Escaping that painful team meeting or catch-up call could soon be a bit trickier due to a new Google Workspace update.

The firm's calendar app is making it easier to spot some free time for an appointment or meeting with an upgraded schedule sharing feature that could be a great help for smaller businesses.

Google Calendar is upgrading its “booking page” system, where users can display their availability with other contacts, by adding a new Share button for smoother sharing.

Google Calendar schedule sharing

First launched in March 2022, the appointment scheduling feature in Google Calendar looked to take the headaches out of finding clear spaces in multiple users' diaries.

Instead, it used a booking page much like you might see when scheduling a doctor's appointment, which can be used by internal and external workers, clients, and partners.

Now, Google Workspace is looking to make the feature even more flexible, with the new Share button making it easier to spot some free time.
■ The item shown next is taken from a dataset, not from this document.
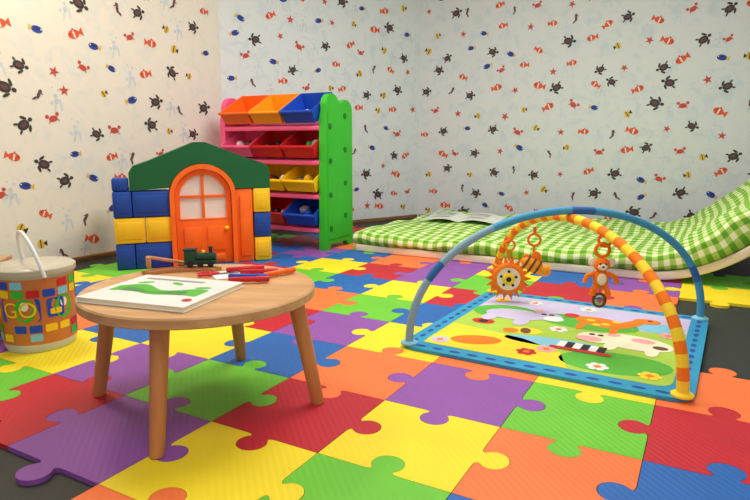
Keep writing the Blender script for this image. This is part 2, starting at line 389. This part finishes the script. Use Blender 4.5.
for c,sz in [((0,0,.012),(.3,.24,.024)),((0,-.115,.14),(.3,.012,.26)),((0,.115,.14),(.3,.012,.26)),((-.145,0,.14),(.012,.22,.26)),((.145,0,.14),(.012,.22,.26))]: b.box(c,sz,0,.003)
for z in (.08,.14,.2): b.box((0,-.123,z),(.26,.006,.02),0,.002); b.box((.153,0,z),(.006,.19,.02),0,.002)
b.obj('body',[C('crate_red',(130,40,35))],Cr)
b=B(); b.box((0,0,.268),(.32,.26,.016),0,.005); b.obj('rim',[C('crate_rim',(190,150,110))],Cr)
# ---------------- playhouse
HX=Vector((-1.42,3.234)); hd=math.atan2(.316,.8)
Hs=empty('playhouse',(HX.x,HX.y,0),hd,'toy playhouse of blue and yellow blocks, green roof, orange door','playhouse')
bh=.145; dp=.14
def block(u0,u1,r,m,y0=0,y1=dp):
    bb=B(); bb.box(((u0+u1)/2,(y0+y1)/2,bh*(r+.5)),(u1-u0-.003,y1-y0-.003,bh-.004),0,.008)
    bb.box(((u0+u1)/2,(y0+y1)/2,bh*(r+.5)),(u1-u0-.03,y1-y0+.004,bh-.05),0,.004)
    bb.obj('wall_block',[m],Hs)
HB=C('house_blue',(20,68,160)); HY=C('house_yellow',(242,196,28))
for r,m in enumerate([HB,HY,HB]):
    block(0,.1 if r%2==0 else .16,r,m); block(.1 if r%2==0 else .16,.3,r,m); block(0,.14,r,m,dp,.42)
for r,m in enumerate([HY,HB,HY]):
    block(.76,.862,r,m); block(.73,.862,r,m,dp,.42)
bb=B(); bb.box((.045,.07,bh*3+.036),(.085,dp-.02,.07),0,.01); bb.obj('wall_block',[HB],Hs)
ca=.478; cz=.395; ra=.185
arcp=[(ca+ra*math.cos(math.radians(a)),cz+ra*math.sin(math.radians(a))) for a in range(13,168,6)]
roof=[(.092,.44),(.092,.535),(.115,.57),(.2,.60),(.44,.700),(.50,.700),(.72,.615),(.84,.575),(.862,.535),(.862,.437)]
poly=[(.092,.437)]+roof[1:]+arcp
fnz=lambda x,z,h:(x,h,z)
bb=B(); bb.prism(poly,.005,.135,0,fnz); bb.obj('roof_gable',[C('house_green',(10,95,50))],Hs)
def archpoly(cx,hw,z0,zc,n=18): return [(cx+hw,z0)]+[(cx+hw*math.cos(math.pi*k/n),zc+hw*math.sin(math.pi*k/n)) for k in range(n+1)]+[(cx-hw,z0)]
outer=archpoly(ca,ra-.002,0.0,cz); inner=archpoly(ca,ra-.028,0.0,cz)
bb=B(); bb.prism(outer+inner[::-1],-.012,.12,0,fnz); bb.obj('door_frame',[ORG],Hs)
bb=B(); bb.box((.71,.06,.217),(.095,.1,.434),0,.008); bb.box((.71,.004,.217),(.06,.01,.36),0,.004); bb.obj('door_jamb',[ORG],Hs)
D=empty('door',(0,0,0),parent=Hs)
hw=ra-.031
bb=B()
OR2=C('house_orange2',(246,104,14))
wo=archpoly(ca,hw-.025,.265,cz-.005)
bb.box((ca,.03,.135),(2*hw,.03,.262),0,.003)
ring_o=archpoly(ca,hw,.262,cz); bb.prism(ring_o+wo[::-1],.015,.045,0,fnz)
for x in (-.065,.065): bb.box((ca+x,.012,.15),(.10,.012,.14),0,.005)
bb.box((ca,.012,.04),(.22,.012,.04),0,.005)
bb.obj('door_leaf',[OR2],D)
bb=B(); bb.box((ca,.03,.40),(.014,.022,.27),0,.002); bb.box((ca,.03,.395),(2*hw-.05,.022,.014),0,.002); bb.box((ca,.03,.262),(2*hw-.02,.03,.012),0,.002); bb.obj('window_bars',[ORG],D)
bb=B(); bb.prism(archpoly(ca,hw-.02,.268,cz-.005),.034,.037,0,fnz); bb.obj('window_pane',[C('pane',(235,228,220),rough=.2)],D)
bb=B(); bb.ell((ca+hw-.03,-.002,.21),(.013,.013,.013),0); bb.obj('knob',[YEL],D)
# ---------------- shelf
SW=.88; SD=.35
Sh=empty('toy_organizer_shelf',(-1.095,4.277,0),math.radians(-29),'plastic toy organizer with pink and green sides','shelf')
side_o=[(0,0),(.05,0),(.08,.035),(.27,.035),(.30,0),(.35,0),(.35,.90)]+[(.275+.075*math.cos(math.radians(a)),.90+.075*math.sin(math.radians(a))) for a in range(0,120,15)]+[(.20,.945),(.17,.975)]+[(.11+.075*math.cos(math.radians(a)),.93+.075*math.sin(math.radians(a))) for a in range(45,200,15)]+[(.02,.85)]
for x0,m,nm in ((0,PNK,'pink'),(SW-.045,GRN,'green')):
    bb=B(); bb.prism(side_o,x0,x0+.045,0,lambda y,z,h:(h,y,z))
    bb.prism([(y*.8+.035,z*.9+.05) for y,z in [(0,0.02),(.35,0.02),(.35,.93),(0.02,.93)]],x0-.004,x0+.049,0,lambda y,z,h:(h,y,z))
    for zz in (.14,.36,.58,.8):
        for yy,dz in ((.07,0),(.25,.07)):
            bb.lathe([(.018,x0-.008),(.018,x0+.053)],1,Matrix.Translation((0,yy,zz+dz))@Matrix.Rotation(math.pi/2,4,'Y'),16)
    bb.obj('side_panel',[m,C(nm+'_knob',(235,60,120) if nm=='pink' else (25,120,30))],Sh,label=nm+' plastic side panel')
for zz in (.14,.36,.58,.8):
    for yy,dz in ((.07,0),(.25,.07)):
        bb=B(); bb.box((SW/2,yy,zz+dz),(SW-.08,.035,.022),0,.006); bb.obj('rail',[PNK],Sh)
    bb=B(); bb.box((SW/2,.03,zz-.012),(SW-.09,.05,.03),0,.008); bb.obj('shelf_bar',[PNK],Sh)
bb=B(); bb.box((SW/2,.335,.5),(SW-.085,.01,.85),0,.003); bb.obj('back_panel',[C('shelf_back',(235,130,165))],Sh)
rowc=[[YEL,RED,BLU],[BLU,YEL,YEL],[PNK,RED,RED],[ORG,AMB,BLU]]
shR=Matrix.Translation((-1.095,4.277,0))@Matrix.Rotation(math.radians(-29),4,'Z')
tl=math.atan2(.07,.18)
nm_={id(YEL):'yellow',id(RED):'red',id(BLU):'blue',id(GRN):'green',id(ORG):'orange',id(PNK):'pink',id(AMB):'amber orange'}
bw=.252; rt=random.Random(5)
for r,zz in enumerate((.14,.36,.58,.8)):
    for k in range(3):
        m=rowc[r][k]; bb=B(); w=bw; dd=.27; h=.12; t=.006
        o_b=[(-w/2+.012,.02),(w/2-.012,.02),(w/2-.012,dd-.012),(-w/2+.012,dd-.012)]
        o_t=[(-w/2,0),(w/2,0),(w/2,dd),(-w/2,dd)]
        hs=[h*.75,h*.75,h,h]
        vs=[(x,y,0) for x,y in o_b]+[(x,y,hs[q]) for q,(x,y) in enumerate(o_t)]
        ins=lambda p,t:(p[0]-math.copysign(t,p[0]),p[1]+(t if p[1]<dd/2 else -t))
        vs+=[(*ins(p,t),hs[q]) for q,p in enumerate(o_t)]+[(*ins(p,t),t) for p in o_b]
        fs=[[3,2,1,0]]
        for a in range(4):
            c=(a+1)%4; fs+=[[a,c,4+c,4+a],[4+a,4+c,8+c,8+a],[8+a,8+c,12+c,12+a]]
        fs.append([12,13,14,15]); bb.add(vs,fs,0)
        bb.box((0,-.006,hs[0]-.008),(w,.014,.016),0,.005)
        x=.045+.013+bw/2+k*(bw+.007)
        mx=shR@Matrix.Translation((x,-.012,zz+.0))@Matrix.Rotation(tl,4,'X')@Matrix.Translation((0,0,.014))
        o=bb.obj('toy_bin',[m],label='%s plastic bin tilted on the toy shelf'%nm_[id(m)],category='bin',group='plastic bins on the toy shelf')
        o.matrix_world=mx
        if r<3 or k==2:
            for q in range(3):
                tb_=B(); mm=rt.choice([RED,YEL,WHT,BLU,GRN,BRN,BLK,GRY]); sz=rt.uniform(.03,.045)
                if rt.random()<.5:
                    tb_.box((0,0,sz*.6),(sz*1.3,sz*1.2,sz*.9),0,.006); tb_.lathe([(.01,sz*1.05),(.01,sz*1.2)],0,None,10); nmz='toy_block'; ct='toy block'
                else:
                    tb_.ell((0,0,sz),(sz*.8,sz*.8,sz*.8)); tb_.tube([(sz*.82*math.cos(a),sz*.82*math.sin(a),sz) for a in [2*math.pi*z/20 for z in range(20)]],.003,0,6,True); nmz='toy_ball'; ct='toy ball'
                o=tb_.obj(nmz,[mm],label='small plastic toy lying in a shelf bin',category=ct,group='small toys in the shelf bins')
                o.matrix_world=mx@Matrix.Translation(((q-1)*.075,.09+rt.uniform(0,.09),.0065))@Matrix.Rotation(rt.uniform(-.5,.5),4,'Z')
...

To activate, users simply copy a short link that gives access to their appointment schedule or a specific booking page. 

The button can also provide HTML to embed a booking page on their website, making this a great tool for SMBs looking for a simpler way to check in new meetings or appointments.

(Image credit: Google)

The tool is available now, with no admin controls needed to activate. It is available to Google Workspace Business Standard, Business Plus, Enterprise Standard, Enterprise Plus, Education Fundamentals, Education Standard, Education Plus, the Teaching and Learning Upgrade, and Nonprofits customers.

However Google Workspace Essentials, Business Starter, Frontline, as well as legacy G Suite Basic and Business customers won't be able to use it, nor will users with personal Google Accounts.

The launch will work alongside an existing Google Calendar appointment slots feature announced last year that is intended for internal use cases where you don't know who needs to meet with you but want to make yourself available. For instance, professors can use it to hold their office hours while an IT department can make itself available for employees experiencing computer issues.

Google Calendar also recently launched “Focus time”, where users can block out periods of time where they can avoid meetings and get their heads down for actual work.

Setting such a marker in your Google Calendar will also allow users to automatically decline meetings, meaning no last-minute rush to finish off work.